Reports emerged last week that Mr Woodford is considering a return to investment management, but this time he will focus on professional rather than amateur investors.

However the FCA said that Mr Woodford’s new firm WCM Partners would need a license before embarking on any regulated activity.

Mark Steward, FCA director of enforcement and market oversight, on Monday said that he knows the time taken for the probe causes frustration among those looking for answers.

But he stressed that it is vital the investigators look at all evidence.

He added that the FCA has agreed to share information with regulators in Jersey, where Mr Woodford might set up shop.

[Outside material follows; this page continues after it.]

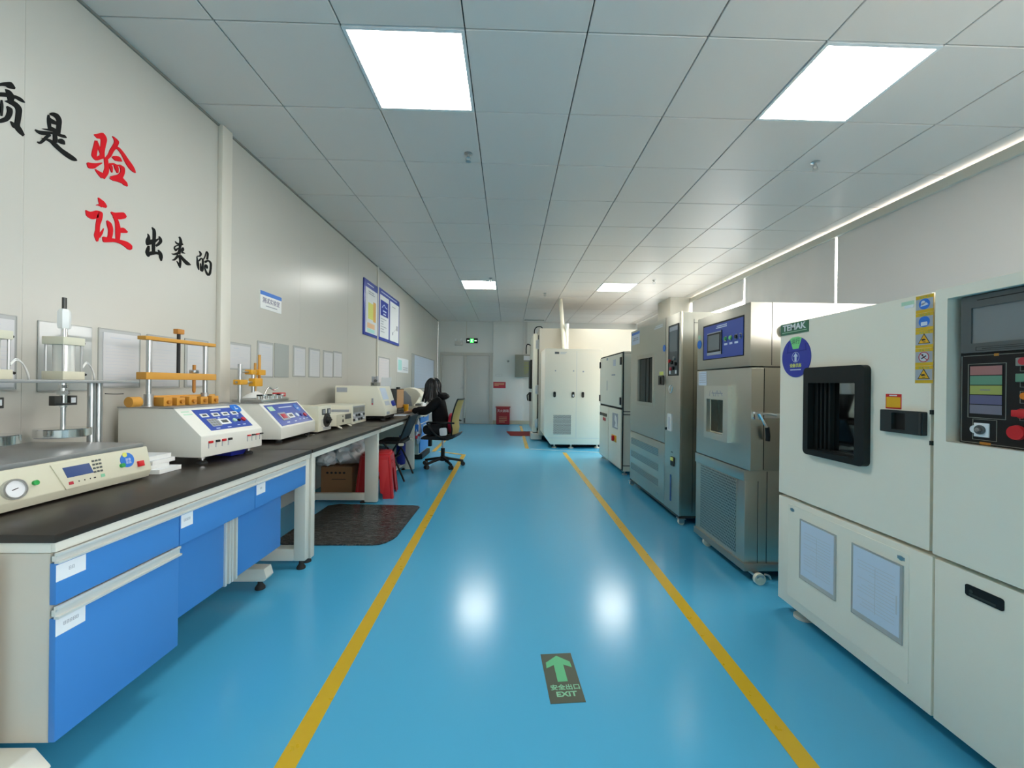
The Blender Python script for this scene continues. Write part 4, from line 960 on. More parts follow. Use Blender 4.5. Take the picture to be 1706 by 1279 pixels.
# --- fourth: pale grey cabinet
t = thing('control_cabinet', 'pale grey cabinet with orange switch, between tall stainless chamber and white walk-in chamber', 'cabinet', (2.0, 5.9, 0))
M().box(1.50, 2.40, 5.262, 6.555, 0.05, 1.628, 0.004).build('body', 'cream', t)
M().box(1.50, 2.4, 5.259, 5.262, 0.79, 0.80).box(1.50, 2.4, 5.259, 5.262, 0.83, 0.84).box(1.50, 2.4, 5.259, 5.262, 0.12, 0.13).box(1.50, 2.4, 5.259, 5.262, 1.60, 1.606).build('side_seam', 'dark_metal', t)
M().box(1.494, 1.502, 5.255, 6.558, 0.06, 1.622).build('gasket', 'dark_gap', t)
ud = M(PX(1.494)).box(5.29, 6.535, 0.885, 1.602, 0, 0.016, 0.003).build('upper_door', 'cream', t)
for y, z in ((5.31, 1.50), (5.31, 0.97), (6.52, 1.50), (6.52, 0.97)):
    M(PX(1.478)).box(y - 0.03, y + 0.03, z - 0.05, z + 0.05, 0, 0.012, 0.002).build('hinge', 'black', ud)
M(PX(1.478)).box(6.05, 6.07, 1.10, 1.25, 0, 0.003).box(5.60, 5.80, 1.315, 1.335, 0, 0.001).box(6.02, 6.10, 1.55, 1.59, 0, 0.004).build('print', 'print_grey', ud)
M(PX(1.478)).box(5.58, 5.72, 1.45, 1.54, 0, 0.001).build('notice_sticker', 'print_light', ud)
M(PX(1.494)).box(5.965, 6.535, 0.075, 0.855, 0, 0.016, 0.003).build('lower_door', 'cream', t)
ld = M(PX(1.494)).box(5.29, 5.945, 0.075, 0.855, 0, 0.016, 0.003).build('lower_door', 'cream', t)
M(PX(1.478)).rbox(5.44, 5.72, 0.58, 0.79, 0, 0.003, 0.01).build('viewing_window', 'print_grey', ld)
M(PX(1.475)).poly([(5.44, 0.60), (5.50, 0.74), (5.58, 0.78), (5.60, 0.70), (5.54, 0.66), (5.60, 0.60)], 0, 0.001).build('window_reflection', 'white', ld)
sw = M(PX(1.478)).box(5.50, 5.75, 0.395, 0.485, 0, 0.006, 0.002).build('main_switch', 'amber', ld)
M(PX(1.472)).disc(5.625, 0.44, 0.038, 0, 0.02).box(5.60, 5.65, 0.405, 0.475, 0.02, 0.03, 0.003).build('switch_knob', 'red', sw)
m = M(PX(1.478))
for k in range(5): m.disc(6.08 + 0.095 * k, 0.725, 0.025, 0, 0.012)
m.build('button_row', 'dark_metal', t)
M(PX(1.478)).disc(6.15, 0.655, 0.025, 0, 0.012).disc(6.24, 0.66, 0.025, 0, 0.012).build('indicator_lights', 'red_soft', t)
for x, y in ((1.54, 5.31), (1.54, 6.50), (2.35, 5.31), (2.35, 6.50)):
    foot(t, x, y, 0.055, r=0.035)

# --- fifth: white walk-in chamber
t = thing('test_chamber', 'white walk-in chamber at the back right, with open-edge door and machine housing', 'test chamber', (1.6, 8.6, 0), group='environmental test chambers')
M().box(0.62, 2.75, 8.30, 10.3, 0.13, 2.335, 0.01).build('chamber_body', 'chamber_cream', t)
m = M(PF(7.45)); m.poly([(0.655, 0.24), (0.775, 0.075), (1.70, 0.075), (1.70, 1.845), (0.655, 1.845)], -0.845, 0.0, 0.006)
hs = m.build('machine_housing', 'warm_white', t)
M(PF(7.45)).box(1.245, 1.249, 0.2, 1.80, 0, 0.001).box(0.70, 1.68, 0.19, 0.194, 0, 0.001).build('panel_seam', 'print_light', hs)
M(PF(7.45)).box(0.826, 1.153, 0.262, 0.622, 0, 0.004).build('vent', 'perf_white', hs, 'perforated vent')
for x in (0.842, 1.187, 1.367):
    h = M(PF(7.45)).rbox(x - 0.023, x + 0.023, 0.945, 1.05, 0, 0.012, 0.02).build('handle', 'black', hs)
    M(PF(7.438)).rbox(x - 0.012, x + 0.012, 0.96, 1.0, 0, 0.006, 0.008).build('lever', 'dark_metal' if x != 1.187 else 'white', h)
M(PF(7.45)).disc(0.855, 1.435, 0.012, 0, 0.008).disc(1.19, 1.435, 0.012, 0, 0.008).disc(1.37, 1.425, 0.015, 0, 0.01).build('key_lock', 'print_grey', hs)
M(PF(7.45)).box(0.84, 0.92, 1.745, 1.785, 0, 0.003).build('name_plate', 'grey_bezel', hs)
M(PF(7.45)).lines(0.94, 1.06, 1.74, 1.79, 2, 0.01, 0, 0.001).build('print', 'print_light', hs)
M().box(0.80, 2.6, 7.6, 10.2, 0.03, 0.13).build('base_shadow', 'dark_gap', t)  # dark block standing in for the shadow beneath chamber and housing
for x, y in ((0.86, 7.56), (1.165, 7.52), (1.66, 7.56), (0.75, 10.1), (2.6, 10.1)):
    foot(t, x, y, 0.14, r=0.05, material='white_trim')
d = M().box(0.505, 0.60, 8.52, 9.95, 0.17, 2.25, 0.012).build('door', 'cream', t)
M().box(0.60, 0.62, 8.55, 9.92, 0.20, 2.22).build('door_gasket', 'black', d)
M().box(0.465, 0.505, 8.85, 9.6, 1.08, 1.72, 0.01).build('window_frame', 'black', d)
for z in (2.02, 1.07, 0.36):
    M().box(0.555, 0.66, 8.49, 8.53, z - 0.085, z + 0.085, 0.004).cyl((0.605, 8.49, z - 0.10), (0.605, 8.49, z + 0.10), 0.018).build('hinge', 'steel', d)
M().box(0.445, 0.51, 9.1, 9.2, 0.80, 1.0, 0.008).tube([(0.45, 9.1, 0.97), (0.41, 9.05, 0.93), (0.42, 9.0, 0.82)], 0.014).build('handle', 'black', d)
M().box(0.47, 0.70, 8.5, 8.85, 0.02, 0.15, 0.006).build('door_step', 'white_trim', t)
M().tube([(0.53, 8.6, 2.20), (0.53, 8.6, 2.33), (0.58, 8.6, 2.40), (0.68, 8.6, 2.40), (0.70, 8.6, 2.33)], 0.012).build('cable_loop', 'black', t)
M().tube([(0.51, 9.6, 2.10), (0.43, 9.6, 2.13), (0.40, 9.6, 2.05), (0.40, 9.6, 1.9)], 0.012).build('cable_loop', 'black', t)
M().cyl((1.08, 8.64, ZC), (1.095, 8.0, 1.845), 0.042).build('exhaust_pipe', 'cream', t)
m = M().cyl((1.165, 8.2, 1.845), (1.165, 8.2, 2.40), 0.034); m.cyl((1.165, 8.2, 2.36), (1.165, 8.2, 2.42), 0.04)
m.build('vent_pipe', 'pilaster', t)

# ------------------------------------------------------------------ laboratory benches on the left
BT = 0.744                                     # bench top height
def worktop(y0, y1, lab, bev=0.004):
    t = M().box(-2.09, -1.255, y0, y1, BT - 0.024, BT, bev).build('worktop', 'worktop')
    tag(t, lab, 'worktop', 'black bench worktops')
worktop(1.155, 2.622, 'near black worktop carrying the beige press and two blue-panel testers')
worktop(2.630, 4.030, 'middle black worktop over the carton and red stool')
worktop(4.036, 6.95, 'far black worktop where the seated person is working')

def black_foot(t, x, y, h=0.06):
    return M().lathe((x, y, 0), [(0.026, 0), (0.026, 0.01), (0.02, 0.02), (0.013, 0.03), (0.011, h)]).build('levelling_foot', 'rubber', t)

t = thing('laboratory_bench', 'pale steel bench carrying the near worktop and blue drawers', 'bench', (-1.7, 1.9, 0), group='pale steel benches under the worktops')
M().box(-1.275, -1.262, 1.163, 2.61, 0.692, 0.72, 0.002).build('front_rail', 'frame_grey', t)
M().box(-2.06, -2.02, 1.16, 2.61, 0.66, 0.72, 0.003).build('rear_rail', 'frame_grey', t)
M().box(-2.0, -1.275, 1.163, 1.20, 0.69, 0.72, 0.002).build('side_rail', 'frame_grey', t)
M().box(-1.46, -1.388, 1.085, 1.145, 0.15, 0.69, 0.006).build('leg', 'frame_grey', t)
M().at(lambda u, v, w: Vector((u, w, v))).poly([(-2.03, 0.075), (-1.27, 0.075), (-1.255, 0.105), (-1.30, 0.157), (-2.03, 0.157)], 1.075, 1.155, 0.006).build('foot_bar', 'frame_grey', t)
M().box(-1.335, -1.265, 2.565, 2.612, 0.055, 0.72, 0.005).build('leg', 'frame_grey', t)
M().box(-2.07, -2.0, 2.565, 2.612, 0.055, 0.72, 0.005).build('leg', 'frame_grey', t)
M().box(-2.0, -1.335, 2.565, 2.612, 0.055, 0.13, 0.005).build('foot_bar', 'frame_grey', t)
M().at(lambda u, v, w: Vector((u, w, v))).poly([(-2.03, 0.055), (-1.36, 0.055), (-1.345, 0.075), (-1.36, 0.125), (-1.40, 0.125), (-2.03, 0.125)], 2.30, 2.37, 0.005).build('foot_bar', 'frame_grey', t)
M().box(-2.07, -2.0, 2.30, 2.37, 0.1, 0.70, 0.005).build('leg', 'frame_grey', t)
for x, y in ((-1.40, 2.335), (-1.30, 2.59), (-2.03, 2.59), (-1.33, 1.115), (-2.0, 1.115), (-1.98, 2.335)):
    black_foot(t, x, y, 0.08)

def pull(t, y0, y1, z0, z1, x=-1.26):
    """aluminium pull profile along the top of a drawer front"""
    m = M(PL(x)); h = z1 - z0
    m.box(y0, y1, z0, z0 + 0.22 * h, -0.004, 0.010, 0.001).box(y0, y1, z0 + 0.22 * h, z1 - 0.28 * h, -0.01, 0.001).box(y0, y1, z1 - 0.28 * h, z1, -0.004, 0.006, 0.001)
    return m.build('pull', 'aluminium', t)
def drawer_label(t, y0, y1, z0, z1, n, x=-1.26):
    l = M(PL(x)).box(y0, y1, z0, z1, 0.009, 0.0105).build('label_card', 'paper', t)
    m = M(PL(x + 0.0105)); c = (y0 + y1) / 2; z = z0 + 0.55 * (z1 - z0)
    for k in range(n):
        a = c + (k - (n - 1) / 2) * 0.0085
        m.outline(a - 0.003, a + 0.003, z - 0.005, z + 0.005, 0.0012, 0, 0.0003).box(a - 0.003, a + 0.003, z - 0.0006, z + 0.0006, 0, 0.0003)
    m.build('print', 'print_grey', l)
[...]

Mr Stride said: “It’s important to note Mr Steward’s comments reiterating some of the factors that the FCA will consider when taking a decision to authorise a new firm, along with the co-operation that has been agreed between the FCA and the Jersey Financial Services Commission.”

Following Mr Stride’s comments, the FCA added: “We appreciate the TSC’s interest in these issues.

“We committed to the Committee on Tuesday to provide a further update to them by May 31.”

Following calls from campaigner Gina Miller earlier this week, Mr Stride also said he would consider her requests that the committee ensure an independent investigation of the Woodford saga.